* **Exercise requirements**:
All of the material should be reproduced exactly, with pictures left out.
* Start Given material *
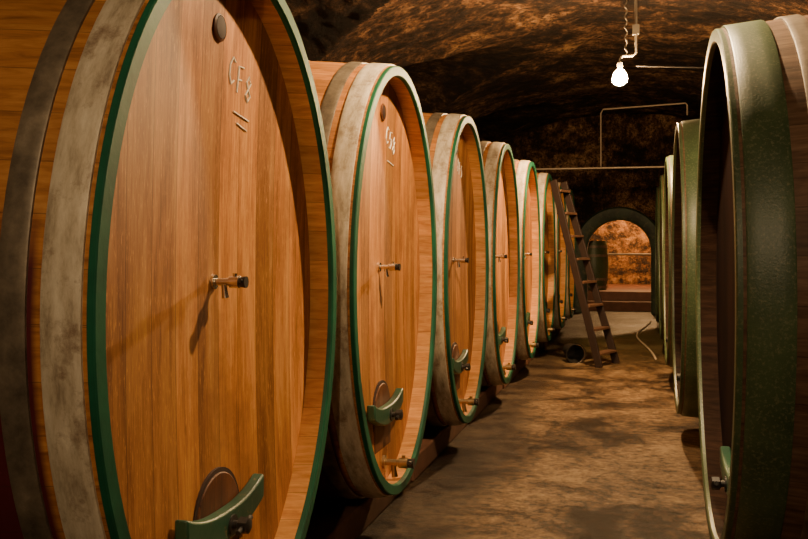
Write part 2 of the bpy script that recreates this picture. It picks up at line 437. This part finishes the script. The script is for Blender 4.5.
def lamp(Y,X=-.18,zb=3.22,mat=None,r=.05):
    p=empty('bare_bulb_lamp',(X,Y,zb))
    bm=bmesh.new(); bmesh.ops.create_icosphere(bm,subdivisions=2,radius=r)
    for vv in bm.verts:
        if vv.co.z>0: q=vv.co.z/r; vv.co.z*=1.3; vv.co.x*=1-.25*q; vv.co.y*=1-.25*q
    me=bpy.data.meshes.new('bulb'); bm.to_mesh(me); bm.free(); me.materials.append(mat or m_bulb)
    o=bpy.data.objects.new('bulb',me); COL.objects.link(o); o.parent=p; o.location=(0,0,.06-r*1.2)
    G().tube([(0,0,.055),(0,0,.075),(0,0,.12),(0,0,.13)],[.026,.03,.03,.018],16).make('socket',m_pipe,p)
    top=ceilz(X+.16,Y)-zb+.0
    G().tube([(0,0,.12),(0,0,.16),(.03,0,.19),(.13,0,.19),(.16,0,.22),(.16,0,top)],.014,10).make('conduit',m_pipe,p)
    g=G()
    pts=[]
    for i in range(40):
        t=i/39; pts.append((.06+.012*sin(i*1.3),.012*cos(i*1.3),.19+t*(ceilz(X+.06,Y)-zb-.19)))
    g.tube(pts,.008,6); g.make('cable',m_pipe,p)
    G().box((.16,0,.45),(.07,.05,.1)).make('junction_box',m_pipe,p,False)
lamp(9.95,mat=m_bulbv,r=.08)
lamp(4.3,-.1,3.3)
lamp(-1.0,-.1,3.3,mat=m_bulbb)
cyl('overhead_cable',[(-.02,9.95,3.30),(1.2,9.97,3.22),(2.4,9.98,3.1),(2.9,10,3.1)],.006,m_black,6)
p=empty('wall_bulkhead_lamp',(AX+.5,24.6,3.0))
bm=bmesh.new(); bmesh.ops.create_icosphere(bm,subdivisions=2,radius=.07); me=bpy.data.meshes.new('bulb'); bm.to_mesh(me); bm.free(); me.materials.append(m_bulb2)
o=bpy.data.objects.new('bulb',me); COL.objects.link(o); o.parent=p
G().tube([(0,0,.06),(0,0,.2)],[.05,.03],12).make('socket',m_pipe,p)

# ------------------------------------------------------------ ladder
lad=empty('wooden_ladder',(0,0,0))
b1,b2=Vector((-.45,11.65,0)),Vector((-.26,12.10,0))
t1,t2=Vector((-1.03,12.0,2.28)),Vector((-.93,12.36,2.28))
def beam(g,a,b,w,d,side):
    t=(b-a).normalized(); s_=(side-t*side.dot(t)).normalized(); n=t.cross(s_)
    r=[[p+s_*x*w/2+n*y*d/2 for x,y in ((-1,-1),(1,-1),(1,1),(-1,1))] for p in (a,b)]
    g.loft(r,True,True)
side=(b2-b1).normalized()
g=G(); beam(g,b1,t1,.035,.09,side); beam(g,b2,t2,.035,.09,side); bevel(g.make('rails',m_ladder,lad,False),.004)
g=G()
for i in range(8):
    q=.07+i*.125; A=b1.lerp(t1,q); B=b2.lerp(t2,q); mid=(A+B)/2; s_=(B-A); ln=s_.length-.02; s_.normalize()
    up=Vector((0,0,1)); n=s_.cross(up).normalized(); R=Matrix((n,s_,up)).transposed()
    g.box(mid,(.13,ln,.028),R)
bevel(g.make('treads',m_tread,lad,False),.004)

bk=empty('tipped_bucket',(-.80,12.15,.125)); bk.rotation_euler=(radians(0),radians(96),radians(-65))
g=G(); g.loft([[(r*cos(2*pi*j/28),r*sin(2*pi*j/28),z) for j in range(28)] for r,z in ((.085,-.12),(.12,.12),(.128,.12),(.128,.105),(.115,.105),(.082,-.11))]); 
g.f.append(tuple(range(28))); g.make('bucket_body',m_black,bk)
g=G(); g.tube([(.12*cos(pi*i/12),.12*sin(pi*i/12)*.9,.11+.02*sin(pi*i/12)) for i in range(13)],.005,6); g.make('bucket_handle',m_steel,bk)
pts=[]
for i in range(40):
    t=i/39; pts.append((.22-.20*sin(t*3.1)+.04*sin(t*9),12.6+6*t,.016))
cyl('garden_hose',pts,.014,m_hose,8)

# ------------------------------------------------------------ world + camera
w=bpy.data.worlds.new('world'); S.world=w; w.use_nodes=True
w.node_tree.nodes['Background'].inputs[0].default_value=(.5,.3,.2,1); w.node_tree.nodes['Background'].inputs[1].default_value=.01
cd=bpy.data.cameras.new('camera'); cam=bpy.data.objects.new('camera',cd); COL.objects.link(cam)
cd.sensor_width=36; cd.lens=36*FPX/808; cd.shift_y=-26.5/808; cd.clip_start=.05
cam.location=(0,0,1.5); cam.rotation_euler=(radians(90),0,TH)
S.camera=cam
* End Given material *
* **Worked solution**:
Write part 2 of the bpy script that recreates this picture. It picks up at line 437. This part finishes the script. The script is for Blender 4.5.
def lamp(Y,X=-.18,zb=3.22,mat=None,r=.05):
    p=empty('bare_bulb_lamp',(X,Y,zb))
    bm=bmesh.new(); bmesh.ops.create_icosphere(bm,subdivisions=2,radius=r)
    for vv in bm.verts:
        if vv.co.z>0: q=vv.co.z/r; vv.co.z*=1.3; vv.co.x*=1-.25*q; vv.co.y*=1-.25*q
    me=bpy.data.meshes.new('bulb'); bm.to_mesh(me); bm.free(); me.materials.append(mat or m_bulb)
    o=bpy.data.objects.new('bulb',me); COL.objects.link(o); o.parent=p; o.location=(0,0,.06-r*1.2)
    G().tube([(0,0,.055),(0,0,.075),(0,0,.12),(0,0,.13)],[.026,.03,.03,.018],16).make('socket',m_pipe,p)
    top=ceilz(X+.16,Y)-zb+.0
    G().tube([(0,0,.12),(0,0,.16),(.03,0,.19),(.13,0,.19),(.16,0,.22),(.16,0,top)],.014,10).make('conduit',m_pipe,p)
    g=G()
    pts=[]
    for i in range(40):
        t=i/39; pts.append((.06+.012*sin(i*1.3),.012*cos(i*1.3),.19+t*(ceilz(X+.06,Y)-zb-.19)))
    g.tube(pts,.008,6); g.make('cable',m_pipe,p)
    G().box((.16,0,.45),(.07,.05,.1)).make('junction_box',m_pipe,p,False)
lamp(9.95,mat=m_bulbv,r=.08)
lamp(4.3,-.1,3.3)
lamp(-1.0,-.1,3.3,mat=m_bulbb)
cyl('overhead_cable',[(-.02,9.95,3.30),(1.2,9.97,3.22),(2.4,9.98,3.1),(2.9,10,3.1)],.006,m_black,6)
p=empty('wall_bulkhead_lamp',(AX+.5,24.6,3.0))
bm=bmesh.new(); bmesh.ops.create_icosphere(bm,subdivisions=2,radius=.07); me=bpy.data.meshes.new('bulb'); bm.to_mesh(me); bm.free(); me.materials.append(m_bulb2)
o=bpy.data.objects.new('bulb',me); COL.objects.link(o); o.parent=p
G().tube([(0,0,.06),(0,0,.2)],[.05,.03],12).make('socket',m_pipe,p)

# ------------------------------------------------------------ ladder
lad=empty('wooden_ladder',(0,0,0))
b1,b2=Vector((-.45,11.65,0)),Vector((-.26,12.10,0))
t1,t2=Vector((-1.03,12.0,2.28)),Vector((-.93,12.36,2.28))
def beam(g,a,b,w,d,side):
    t=(b-a).normalized(); s_=(side-t*side.dot(t)).normalized(); n=t.cross(s_)
    r=[[p+s_*x*w/2+n*y*d/2 for x,y in ((-1,-1),(1,-1),(1,1),(-1,1))] for p in (a,b)]
    g.loft(r,True,True)
side=(b2-b1).normalized()
g=G(); beam(g,b1,t1,.035,.09,side); beam(g,b2,t2,.035,.09,side); bevel(g.make('rails',m_ladder,lad,False),.004)
g=G()
for i in range(8):
    q=.07+i*.125; A=b1.lerp(t1,q); B=b2.lerp(t2,q); mid=(A+B)/2; s_=(B-A); ln=s_.length-.02; s_.normalize()
    up=Vector((0,0,1)); n=s_.cross(up).normalized(); R=Matrix((n,s_,up)).transposed()
    g.box(mid,(.13,ln,.028),R)
bevel(g.make('treads',m_tread,lad,False),.004)

bk=empty('tipped_bucket',(-.80,12.15,.125)); bk.rotation_euler=(radians(0),radians(96),radians(-65))
g=G(); g.loft([[(r*cos(2*pi*j/28),r*sin(2*pi*j/28),z) for j in range(28)] for r,z in ((.085,-.12),(.12,.12),(.128,.12),(.128,.105),(.115,.105),(.082,-.11))]); 
g.f.append(tuple(range(28))); g.make('bucket_body',m_black,bk)
g=G(); g.tube([(.12*cos(pi*i/12),.12*sin(pi*i/12)*.9,.11+.02*sin(pi*i/12)) for i in range(13)],.005,6); g.make('bucket_handle',m_steel,bk)
pts=[]
for i in range(40):
    t=i/39; pts.append((.22-.20*sin(t*3.1)+.04*sin(t*9),12.6+6*t,.016))
cyl('garden_hose',pts,.014,m_hose,8)

# ------------------------------------------------------------ world + camera
w=bpy.data.worlds.new('world'); S.world=w; w.use_nodes=True
w.node_tree.nodes['Background'].inputs[0].default_value=(.5,.3,.2,1); w.node_tree.nodes['Background'].inputs[1].default_value=.01
cd=bpy.data.cameras.new('camera'); cam=bpy.data.objects.new('camera',cd); COL.objects.link(cam)
cd.sensor_width=36; cd.lens=36*FPX/808; cd.shift_y=-26.5/808; cd.clip_start=.05
cam.location=(0,0,1.5); cam.rotation_euler=(radians(90),0,TH)
S.camera=cam